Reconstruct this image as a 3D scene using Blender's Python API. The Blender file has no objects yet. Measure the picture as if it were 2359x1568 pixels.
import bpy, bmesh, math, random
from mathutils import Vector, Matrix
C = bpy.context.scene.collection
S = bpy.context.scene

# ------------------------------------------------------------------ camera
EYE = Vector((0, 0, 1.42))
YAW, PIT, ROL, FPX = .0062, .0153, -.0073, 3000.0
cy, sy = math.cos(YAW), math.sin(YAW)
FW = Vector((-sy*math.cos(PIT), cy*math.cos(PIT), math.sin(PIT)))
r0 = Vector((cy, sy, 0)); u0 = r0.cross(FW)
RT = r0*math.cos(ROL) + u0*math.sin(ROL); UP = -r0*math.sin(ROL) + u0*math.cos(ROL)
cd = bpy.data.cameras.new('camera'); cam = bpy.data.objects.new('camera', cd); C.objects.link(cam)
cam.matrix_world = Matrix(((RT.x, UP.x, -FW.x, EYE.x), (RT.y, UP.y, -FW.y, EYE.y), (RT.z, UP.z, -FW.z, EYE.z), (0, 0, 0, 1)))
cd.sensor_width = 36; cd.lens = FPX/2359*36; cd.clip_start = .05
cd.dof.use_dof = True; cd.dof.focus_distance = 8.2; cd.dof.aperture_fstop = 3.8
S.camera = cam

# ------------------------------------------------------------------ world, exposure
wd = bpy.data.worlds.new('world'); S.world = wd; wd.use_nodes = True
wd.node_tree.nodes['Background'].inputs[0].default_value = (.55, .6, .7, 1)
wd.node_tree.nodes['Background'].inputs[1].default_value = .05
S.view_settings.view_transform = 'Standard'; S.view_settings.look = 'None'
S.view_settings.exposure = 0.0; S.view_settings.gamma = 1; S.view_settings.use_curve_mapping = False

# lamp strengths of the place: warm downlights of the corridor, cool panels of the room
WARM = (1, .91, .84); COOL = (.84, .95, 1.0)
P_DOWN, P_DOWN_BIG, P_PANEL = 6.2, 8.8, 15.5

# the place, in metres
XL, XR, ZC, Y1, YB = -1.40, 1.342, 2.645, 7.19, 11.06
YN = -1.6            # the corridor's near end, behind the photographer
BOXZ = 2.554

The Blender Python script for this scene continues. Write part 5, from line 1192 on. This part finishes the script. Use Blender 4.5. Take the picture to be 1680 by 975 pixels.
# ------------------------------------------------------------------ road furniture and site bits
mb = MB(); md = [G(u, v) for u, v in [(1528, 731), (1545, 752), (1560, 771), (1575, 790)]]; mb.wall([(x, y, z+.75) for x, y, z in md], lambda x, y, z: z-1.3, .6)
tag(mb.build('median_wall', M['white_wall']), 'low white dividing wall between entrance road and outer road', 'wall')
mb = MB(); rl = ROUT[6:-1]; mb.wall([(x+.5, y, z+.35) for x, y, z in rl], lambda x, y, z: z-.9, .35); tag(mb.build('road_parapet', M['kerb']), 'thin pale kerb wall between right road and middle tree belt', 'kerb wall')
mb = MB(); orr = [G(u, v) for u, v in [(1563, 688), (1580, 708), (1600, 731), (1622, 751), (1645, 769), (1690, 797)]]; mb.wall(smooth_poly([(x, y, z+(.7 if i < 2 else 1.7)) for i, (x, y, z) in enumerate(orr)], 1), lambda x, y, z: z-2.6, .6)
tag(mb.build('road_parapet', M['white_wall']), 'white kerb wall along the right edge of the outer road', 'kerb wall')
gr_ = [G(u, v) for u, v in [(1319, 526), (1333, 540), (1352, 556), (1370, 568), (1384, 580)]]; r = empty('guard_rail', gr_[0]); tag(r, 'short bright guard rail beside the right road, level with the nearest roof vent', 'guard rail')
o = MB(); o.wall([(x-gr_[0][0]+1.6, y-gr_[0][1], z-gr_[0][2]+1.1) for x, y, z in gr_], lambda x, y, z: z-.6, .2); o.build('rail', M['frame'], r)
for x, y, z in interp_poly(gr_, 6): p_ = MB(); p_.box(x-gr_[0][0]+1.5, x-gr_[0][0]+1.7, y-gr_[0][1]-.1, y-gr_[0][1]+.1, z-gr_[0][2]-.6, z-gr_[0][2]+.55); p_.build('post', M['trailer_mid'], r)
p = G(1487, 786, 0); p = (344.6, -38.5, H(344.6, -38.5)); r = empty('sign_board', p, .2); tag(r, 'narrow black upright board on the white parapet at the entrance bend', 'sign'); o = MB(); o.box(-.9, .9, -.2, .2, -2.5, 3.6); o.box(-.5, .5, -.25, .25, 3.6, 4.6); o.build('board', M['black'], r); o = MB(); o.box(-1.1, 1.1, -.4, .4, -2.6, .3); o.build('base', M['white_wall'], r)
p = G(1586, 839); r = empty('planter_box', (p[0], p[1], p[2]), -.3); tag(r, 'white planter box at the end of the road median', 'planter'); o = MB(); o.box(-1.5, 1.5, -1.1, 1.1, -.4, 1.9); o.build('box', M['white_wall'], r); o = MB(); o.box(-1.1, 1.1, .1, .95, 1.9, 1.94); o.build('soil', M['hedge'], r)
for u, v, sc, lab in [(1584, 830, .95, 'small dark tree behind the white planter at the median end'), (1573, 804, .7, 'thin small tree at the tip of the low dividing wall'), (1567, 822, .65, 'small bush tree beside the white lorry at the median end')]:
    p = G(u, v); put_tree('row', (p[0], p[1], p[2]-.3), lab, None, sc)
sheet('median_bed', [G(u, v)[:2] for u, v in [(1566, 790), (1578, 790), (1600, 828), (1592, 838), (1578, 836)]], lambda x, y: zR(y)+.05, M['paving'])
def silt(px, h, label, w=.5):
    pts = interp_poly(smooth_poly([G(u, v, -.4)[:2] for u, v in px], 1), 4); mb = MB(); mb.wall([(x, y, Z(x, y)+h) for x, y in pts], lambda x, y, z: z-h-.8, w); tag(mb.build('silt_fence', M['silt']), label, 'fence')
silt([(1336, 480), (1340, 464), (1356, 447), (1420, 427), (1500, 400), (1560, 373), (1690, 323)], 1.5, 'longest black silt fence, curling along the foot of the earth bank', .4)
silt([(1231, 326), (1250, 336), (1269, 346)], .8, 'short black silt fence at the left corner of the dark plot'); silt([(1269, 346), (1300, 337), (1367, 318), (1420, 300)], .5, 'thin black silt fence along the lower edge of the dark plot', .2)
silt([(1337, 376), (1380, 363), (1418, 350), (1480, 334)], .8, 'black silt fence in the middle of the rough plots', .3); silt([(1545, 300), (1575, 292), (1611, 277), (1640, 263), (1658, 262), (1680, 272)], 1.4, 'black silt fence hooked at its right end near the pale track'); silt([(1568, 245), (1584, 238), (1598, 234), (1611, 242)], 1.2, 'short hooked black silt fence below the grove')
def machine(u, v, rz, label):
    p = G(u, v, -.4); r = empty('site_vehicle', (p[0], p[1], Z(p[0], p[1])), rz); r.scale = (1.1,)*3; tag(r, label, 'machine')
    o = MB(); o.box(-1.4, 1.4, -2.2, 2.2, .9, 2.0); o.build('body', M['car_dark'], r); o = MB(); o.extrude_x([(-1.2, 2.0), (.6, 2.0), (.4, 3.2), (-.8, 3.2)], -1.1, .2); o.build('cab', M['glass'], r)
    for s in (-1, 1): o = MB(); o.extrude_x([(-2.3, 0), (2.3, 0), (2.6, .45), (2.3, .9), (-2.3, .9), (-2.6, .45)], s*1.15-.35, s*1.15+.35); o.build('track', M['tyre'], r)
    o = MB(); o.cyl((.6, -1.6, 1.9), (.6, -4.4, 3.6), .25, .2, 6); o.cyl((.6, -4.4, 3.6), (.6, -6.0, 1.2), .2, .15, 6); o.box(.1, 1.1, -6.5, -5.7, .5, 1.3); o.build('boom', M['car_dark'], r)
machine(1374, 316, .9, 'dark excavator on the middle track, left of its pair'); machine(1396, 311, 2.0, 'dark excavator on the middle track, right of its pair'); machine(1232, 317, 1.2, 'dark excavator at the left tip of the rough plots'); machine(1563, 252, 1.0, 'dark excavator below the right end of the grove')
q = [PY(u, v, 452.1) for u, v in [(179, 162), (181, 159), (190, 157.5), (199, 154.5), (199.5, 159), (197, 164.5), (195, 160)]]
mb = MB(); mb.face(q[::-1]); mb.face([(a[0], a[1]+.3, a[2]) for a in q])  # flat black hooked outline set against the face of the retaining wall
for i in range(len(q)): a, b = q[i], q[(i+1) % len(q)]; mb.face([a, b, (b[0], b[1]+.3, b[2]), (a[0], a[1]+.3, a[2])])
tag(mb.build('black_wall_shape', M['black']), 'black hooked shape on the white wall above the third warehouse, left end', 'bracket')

_Problem to solve_:
Everything from the first line above up to and including the line that contains "S = bpy.context.scene" should be printed exactly; please print only that.

_Output of the exercise_:
Reconstruct this image as a 3D scene using Blender's Python API. The Blender file has no objects yet. Measure the picture as if it were 2359x1568 pixels.
import bpy, bmesh, math, random
from mathutils import Vector, Matrix
C = bpy.context.scene.collection
S = bpy.context.scene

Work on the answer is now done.